Create Custom YAML Files#
For production deployments, you might maintain separate YAML files for different beamlines or experiments:
# Copy the base definitions
cp /tmp/terminal_types.yaml /tmp/beamline_i22.yaml
# Edit for I22-specific terminals
catio-terminals edit /tmp/beamline_i22.yaml
# Start IOC with custom definitions
fastcs-catio ioc BL22I-EA-CATIO-01 \
--terminal-defs /tmp/beamline_i22.yaml
Next Steps#
Learn about Terminal YAML Definitions in depth
Explore CoE Parameters available for different terminal types
See Architecture Overview for how the system works
Troubleshooting#
CoE Objects Not Appearing#
Ensure you saved the YAML file in the editor
Verify the IOC was restarted (not just the simulator)

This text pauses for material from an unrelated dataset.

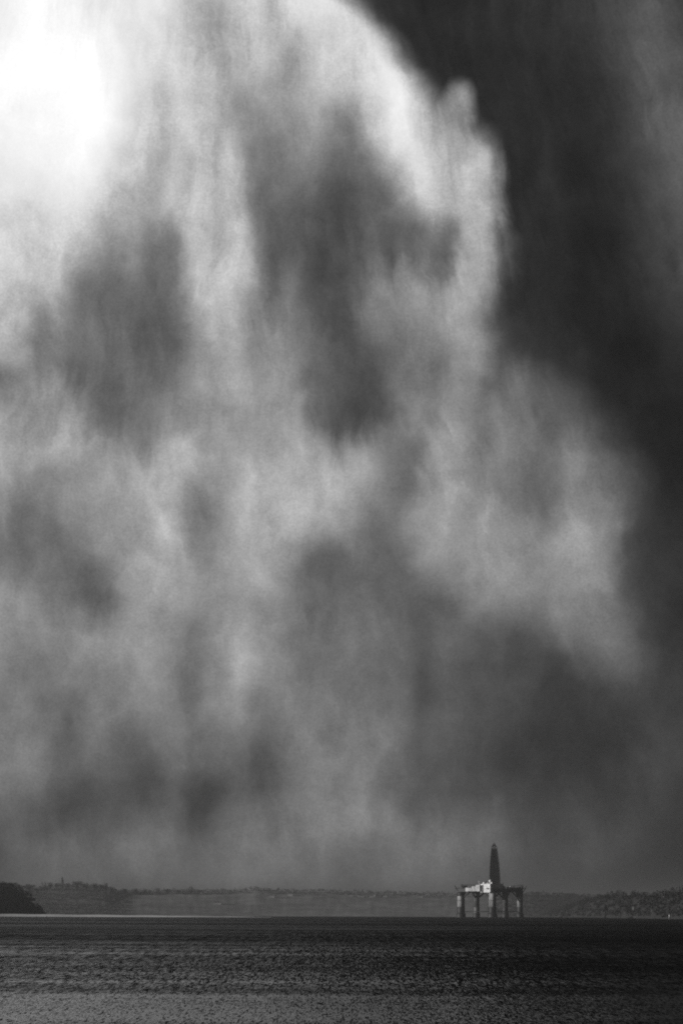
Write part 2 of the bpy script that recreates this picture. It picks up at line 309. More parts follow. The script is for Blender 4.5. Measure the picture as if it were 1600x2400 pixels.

Check for YAML syntax errors:
python -c "import yaml; yaml.safe_load(open('/tmp/terminal_types.yaml'))"
Editor Won’t Start#
Ensure the terminals optional dependency is installed:
uv pip install -e ".[terminals]"Check no other process is using port 8080
PV Names Changed#
CoE object PV names are derived from their names in the Beckhoff XML. If names look different after editing, the XML database may have been updated. This is normal - the names are canonical from Beckhoff.
Because the screens are autogenerated, you need only refresh them with right-click > Re-load display to see the new PVs after editing terminal definitions and restarting the IOC.